Instruction: What follows is a listing; give it again exactly, in its entirety.

Collected material:
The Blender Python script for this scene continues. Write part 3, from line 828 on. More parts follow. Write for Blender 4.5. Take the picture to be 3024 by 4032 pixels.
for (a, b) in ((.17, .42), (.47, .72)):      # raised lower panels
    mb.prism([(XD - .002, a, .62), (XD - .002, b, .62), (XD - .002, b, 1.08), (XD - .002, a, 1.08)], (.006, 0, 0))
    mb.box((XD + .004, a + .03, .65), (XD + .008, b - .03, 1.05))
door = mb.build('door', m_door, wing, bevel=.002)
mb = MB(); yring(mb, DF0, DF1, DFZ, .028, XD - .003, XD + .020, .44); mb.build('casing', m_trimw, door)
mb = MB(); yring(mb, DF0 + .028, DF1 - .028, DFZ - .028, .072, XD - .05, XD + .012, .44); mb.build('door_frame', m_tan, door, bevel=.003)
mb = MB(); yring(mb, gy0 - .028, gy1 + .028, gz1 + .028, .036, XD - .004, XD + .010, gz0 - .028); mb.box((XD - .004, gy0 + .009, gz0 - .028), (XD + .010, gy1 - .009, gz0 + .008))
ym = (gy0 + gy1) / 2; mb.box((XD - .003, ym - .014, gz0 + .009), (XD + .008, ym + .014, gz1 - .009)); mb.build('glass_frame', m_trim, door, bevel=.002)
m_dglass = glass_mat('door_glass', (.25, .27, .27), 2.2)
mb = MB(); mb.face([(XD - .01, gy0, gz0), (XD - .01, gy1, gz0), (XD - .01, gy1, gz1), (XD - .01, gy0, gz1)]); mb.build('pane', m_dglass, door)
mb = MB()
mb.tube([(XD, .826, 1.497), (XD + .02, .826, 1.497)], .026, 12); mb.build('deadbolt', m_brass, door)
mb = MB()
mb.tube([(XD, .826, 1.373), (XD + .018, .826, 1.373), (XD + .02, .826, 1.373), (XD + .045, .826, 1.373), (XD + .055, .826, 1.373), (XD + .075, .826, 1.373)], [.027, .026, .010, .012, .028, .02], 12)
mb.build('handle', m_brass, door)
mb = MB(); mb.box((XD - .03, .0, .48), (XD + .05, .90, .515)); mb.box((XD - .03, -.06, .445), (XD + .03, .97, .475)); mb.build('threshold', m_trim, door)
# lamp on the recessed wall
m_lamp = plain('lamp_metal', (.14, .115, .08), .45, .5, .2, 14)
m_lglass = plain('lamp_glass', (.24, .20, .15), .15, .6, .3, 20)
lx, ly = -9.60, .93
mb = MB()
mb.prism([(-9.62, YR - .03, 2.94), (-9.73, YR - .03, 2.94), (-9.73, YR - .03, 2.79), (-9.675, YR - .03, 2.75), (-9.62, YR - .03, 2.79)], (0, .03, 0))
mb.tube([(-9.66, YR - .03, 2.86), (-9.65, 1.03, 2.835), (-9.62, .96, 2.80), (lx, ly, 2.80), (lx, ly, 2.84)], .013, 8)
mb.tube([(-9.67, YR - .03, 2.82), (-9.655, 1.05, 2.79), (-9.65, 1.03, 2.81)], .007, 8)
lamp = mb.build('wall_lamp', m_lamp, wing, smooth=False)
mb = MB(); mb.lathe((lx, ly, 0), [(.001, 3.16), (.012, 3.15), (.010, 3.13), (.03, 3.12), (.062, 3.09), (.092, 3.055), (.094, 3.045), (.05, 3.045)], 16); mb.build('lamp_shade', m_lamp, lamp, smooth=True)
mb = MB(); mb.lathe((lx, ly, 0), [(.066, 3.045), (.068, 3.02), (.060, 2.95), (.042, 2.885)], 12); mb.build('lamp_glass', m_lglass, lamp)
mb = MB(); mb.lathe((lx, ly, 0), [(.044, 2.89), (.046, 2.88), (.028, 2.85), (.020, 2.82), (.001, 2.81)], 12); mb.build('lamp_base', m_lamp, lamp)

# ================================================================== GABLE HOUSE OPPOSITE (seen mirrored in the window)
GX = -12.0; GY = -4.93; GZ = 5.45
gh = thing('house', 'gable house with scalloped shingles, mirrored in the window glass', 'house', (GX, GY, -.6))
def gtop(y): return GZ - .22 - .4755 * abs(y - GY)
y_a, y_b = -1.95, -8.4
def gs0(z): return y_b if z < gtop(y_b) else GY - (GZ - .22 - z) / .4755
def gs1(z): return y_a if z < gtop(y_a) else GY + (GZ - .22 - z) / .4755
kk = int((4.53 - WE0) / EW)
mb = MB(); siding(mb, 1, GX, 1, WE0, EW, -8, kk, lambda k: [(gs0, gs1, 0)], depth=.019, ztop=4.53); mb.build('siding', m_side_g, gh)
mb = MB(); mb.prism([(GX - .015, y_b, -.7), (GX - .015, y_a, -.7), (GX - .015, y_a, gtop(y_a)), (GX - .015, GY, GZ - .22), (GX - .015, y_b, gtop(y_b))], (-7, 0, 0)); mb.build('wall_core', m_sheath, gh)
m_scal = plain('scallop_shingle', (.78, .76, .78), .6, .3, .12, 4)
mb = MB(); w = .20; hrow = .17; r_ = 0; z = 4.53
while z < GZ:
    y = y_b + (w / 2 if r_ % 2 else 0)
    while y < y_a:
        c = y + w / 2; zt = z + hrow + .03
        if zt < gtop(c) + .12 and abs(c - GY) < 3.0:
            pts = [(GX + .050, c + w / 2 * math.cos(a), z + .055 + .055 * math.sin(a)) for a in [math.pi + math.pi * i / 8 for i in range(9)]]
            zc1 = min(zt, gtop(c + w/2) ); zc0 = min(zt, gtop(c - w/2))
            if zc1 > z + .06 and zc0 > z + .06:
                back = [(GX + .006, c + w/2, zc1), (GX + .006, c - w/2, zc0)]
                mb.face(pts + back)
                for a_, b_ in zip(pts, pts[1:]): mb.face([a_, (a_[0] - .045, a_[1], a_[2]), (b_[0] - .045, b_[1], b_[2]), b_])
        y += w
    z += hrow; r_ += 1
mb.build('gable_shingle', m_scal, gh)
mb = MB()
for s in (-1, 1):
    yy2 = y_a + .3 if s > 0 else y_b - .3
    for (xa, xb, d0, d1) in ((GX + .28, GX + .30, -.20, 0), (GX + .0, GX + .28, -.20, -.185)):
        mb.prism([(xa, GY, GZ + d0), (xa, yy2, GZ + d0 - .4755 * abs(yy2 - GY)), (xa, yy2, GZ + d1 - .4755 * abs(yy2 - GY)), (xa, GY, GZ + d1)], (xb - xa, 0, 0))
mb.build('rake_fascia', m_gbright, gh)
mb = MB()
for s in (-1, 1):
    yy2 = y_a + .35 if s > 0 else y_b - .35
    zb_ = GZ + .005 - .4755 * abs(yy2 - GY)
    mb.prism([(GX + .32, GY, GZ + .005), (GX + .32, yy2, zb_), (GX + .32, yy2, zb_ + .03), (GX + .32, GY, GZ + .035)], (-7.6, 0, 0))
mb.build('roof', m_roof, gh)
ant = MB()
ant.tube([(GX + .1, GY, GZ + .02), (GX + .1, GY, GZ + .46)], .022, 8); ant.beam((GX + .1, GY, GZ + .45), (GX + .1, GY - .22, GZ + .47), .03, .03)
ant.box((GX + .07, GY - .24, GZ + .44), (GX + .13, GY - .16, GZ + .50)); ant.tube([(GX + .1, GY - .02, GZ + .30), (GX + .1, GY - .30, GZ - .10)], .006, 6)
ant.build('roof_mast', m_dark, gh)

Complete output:
The Blender Python script for this scene continues. Write part 3, from line 828 on. More parts follow. Write for Blender 4.5. Take the picture to be 3024 by 4032 pixels.
for (a, b) in ((.17, .42), (.47, .72)):      # raised lower panels
    mb.prism([(XD - .002, a, .62), (XD - .002, b, .62), (XD - .002, b, 1.08), (XD - .002, a, 1.08)], (.006, 0, 0))
    mb.box((XD + .004, a + .03, .65), (XD + .008, b - .03, 1.05))
door = mb.build('door', m_door, wing, bevel=.002)
mb = MB(); yring(mb, DF0, DF1, DFZ, .028, XD - .003, XD + .020, .44); mb.build('casing', m_trimw, door)
mb = MB(); yring(mb, DF0 + .028, DF1 - .028, DFZ - .028, .072, XD - .05, XD + .012, .44); mb.build('door_frame', m_tan, door, bevel=.003)
mb = MB(); yring(mb, gy0 - .028, gy1 + .028, gz1 + .028, .036, XD - .004, XD + .010, gz0 - .028); mb.box((XD - .004, gy0 + .009, gz0 - .028), (XD + .010, gy1 - .009, gz0 + .008))
ym = (gy0 + gy1) / 2; mb.box((XD - .003, ym - .014, gz0 + .009), (XD + .008, ym + .014, gz1 - .009)); mb.build('glass_frame', m_trim, door, bevel=.002)
m_dglass = glass_mat('door_glass', (.25, .27, .27), 2.2)
mb = MB(); mb.face([(XD - .01, gy0, gz0), (XD - .01, gy1, gz0), (XD - .01, gy1, gz1), (XD - .01, gy0, gz1)]); mb.build('pane', m_dglass, door)
mb = MB()
mb.tube([(XD, .826, 1.497), (XD + .02, .826, 1.497)], .026, 12); mb.build('deadbolt', m_brass, door)
mb = MB()
mb.tube([(XD, .826, 1.373), (XD + .018, .826, 1.373), (XD + .02, .826, 1.373), (XD + .045, .826, 1.373), (XD + .055, .826, 1.373), (XD + .075, .826, 1.373)], [.027, .026, .010, .012, .028, .02], 12)
mb.build('handle', m_brass, door)
mb = MB(); mb.box((XD - .03, .0, .48), (XD + .05, .90, .515)); mb.box((XD - .03, -.06, .445), (XD + .03, .97, .475)); mb.build('threshold', m_trim, door)
# lamp on the recessed wall
m_lamp = plain('lamp_metal', (.14, .115, .08), .45, .5, .2, 14)
m_lglass = plain('lamp_glass', (.24, .20, .15), .15, .6, .3, 20)
lx, ly = -9.60, .93
mb = MB()
mb.prism([(-9.62, YR - .03, 2.94), (-9.73, YR - .03, 2.94), (-9.73, YR - .03, 2.79), (-9.675, YR - .03, 2.75), (-9.62, YR - .03, 2.79)], (0, .03, 0))
mb.tube([(-9.66, YR - .03, 2.86), (-9.65, 1.03, 2.835), (-9.62, .96, 2.80), (lx, ly, 2.80), (lx, ly, 2.84)], .013, 8)
mb.tube([(-9.67, YR - .03, 2.82), (-9.655, 1.05, 2.79), (-9.65, 1.03, 2.81)], .007, 8)
lamp = mb.build('wall_lamp', m_lamp, wing, smooth=False)
mb = MB(); mb.lathe((lx, ly, 0), [(.001, 3.16), (.012, 3.15), (.010, 3.13), (.03, 3.12), (.062, 3.09), (.092, 3.055), (.094, 3.045), (.05, 3.045)], 16); mb.build('lamp_shade', m_lamp, lamp, smooth=True)
mb = MB(); mb.lathe((lx, ly, 0), [(.066, 3.045), (.068, 3.02), (.060, 2.95), (.042, 2.885)], 12); mb.build('lamp_glass', m_lglass, lamp)
mb = MB(); mb.lathe((lx, ly, 0), [(.044, 2.89), (.046, 2.88), (.028, 2.85), (.020, 2.82), (.001, 2.81)], 12); mb.build('lamp_base', m_lamp, lamp)

# ================================================================== GABLE HOUSE OPPOSITE (seen mirrored in the window)
GX = -12.0; GY = -4.93; GZ = 5.45
gh = thing('house', 'gable house with scalloped shingles, mirrored in the window glass', 'house', (GX, GY, -.6))
def gtop(y): return GZ - .22 - .4755 * abs(y - GY)
y_a, y_b = -1.95, -8.4
def gs0(z): return y_b if z < gtop(y_b) else GY - (GZ - .22 - z) / .4755
def gs1(z): return y_a if z < gtop(y_a) else GY + (GZ - .22 - z) / .4755
kk = int((4.53 - WE0) / EW)
mb = MB(); siding(mb, 1, GX, 1, WE0, EW, -8, kk, lambda k: [(gs0, gs1, 0)], depth=.019, ztop=4.53); mb.build('siding', m_side_g, gh)
mb = MB(); mb.prism([(GX - .015, y_b, -.7), (GX - .015, y_a, -.7), (GX - .015, y_a, gtop(y_a)), (GX - .015, GY, GZ - .22), (GX - .015, y_b, gtop(y_b))], (-7, 0, 0)); mb.build('wall_core', m_sheath, gh)
m_scal = plain('scallop_shingle', (.78, .76, .78), .6, .3, .12, 4)
mb = MB(); w = .20; hrow = .17; r_ = 0; z = 4.53
while z < GZ:
    y = y_b + (w / 2 if r_ % 2 else 0)
    while y < y_a:
        c = y + w / 2; zt = z + hrow + .03
        if zt < gtop(c) + .12 and abs(c - GY) < 3.0:
            pts = [(GX + .050, c + w / 2 * math.cos(a), z + .055 + .055 * math.sin(a)) for a in [math.pi + math.pi * i / 8 for i in range(9)]]
            zc1 = min(zt, gtop(c + w/2) ); zc0 = min(zt, gtop(c - w/2))
            if zc1 > z + .06 and zc0 > z + .06:
                back = [(GX + .006, c + w/2, zc1), (GX + .006, c - w/2, zc0)]
                mb.face(pts + back)
                for a_, b_ in zip(pts, pts[1:]): mb.face([a_, (a_[0] - .045, a_[1], a_[2]), (b_[0] - .045, b_[1], b_[2]), b_])
        y += w
    z += hrow; r_ += 1
mb.build('gable_shingle', m_scal, gh)
mb = MB()
for s in (-1, 1):
    yy2 = y_a + .3 if s > 0 else y_b - .3
    for (xa, xb, d0, d1) in ((GX + .28, GX + .30, -.20, 0), (GX + .0, GX + .28, -.20, -.185)):
        mb.prism([(xa, GY, GZ + d0), (xa, yy2, GZ + d0 - .4755 * abs(yy2 - GY)), (xa, yy2, GZ + d1 - .4755 * abs(yy2 - GY)), (xa, GY, GZ + d1)], (xb - xa, 0, 0))
mb.build('rake_fascia', m_gbright, gh)
mb = MB()
for s in (-1, 1):
    yy2 = y_a + .35 if s > 0 else y_b - .35
    zb_ = GZ + .005 - .4755 * abs(yy2 - GY)
    mb.prism([(GX + .32, GY, GZ + .005), (GX + .32, yy2, zb_), (GX + .32, yy2, zb_ + .03), (GX + .32, GY, GZ + .035)], (-7.6, 0, 0))
mb.build('roof', m_roof, gh)
ant = MB()
ant.tube([(GX + .1, GY, GZ + .02), (GX + .1, GY, GZ + .46)], .022, 8); ant.beam((GX + .1, GY, GZ + .45), (GX + .1, GY - .22, GZ + .47), .03, .03)
ant.box((GX + .07, GY - .24, GZ + .44), (GX + .13, GY - .16, GZ + .50)); ant.tube([(GX + .1, GY - .02, GZ + .30), (GX + .1, GY - .30, GZ - .10)], .006, 6)
ant.build('roof_mast', m_dark, gh)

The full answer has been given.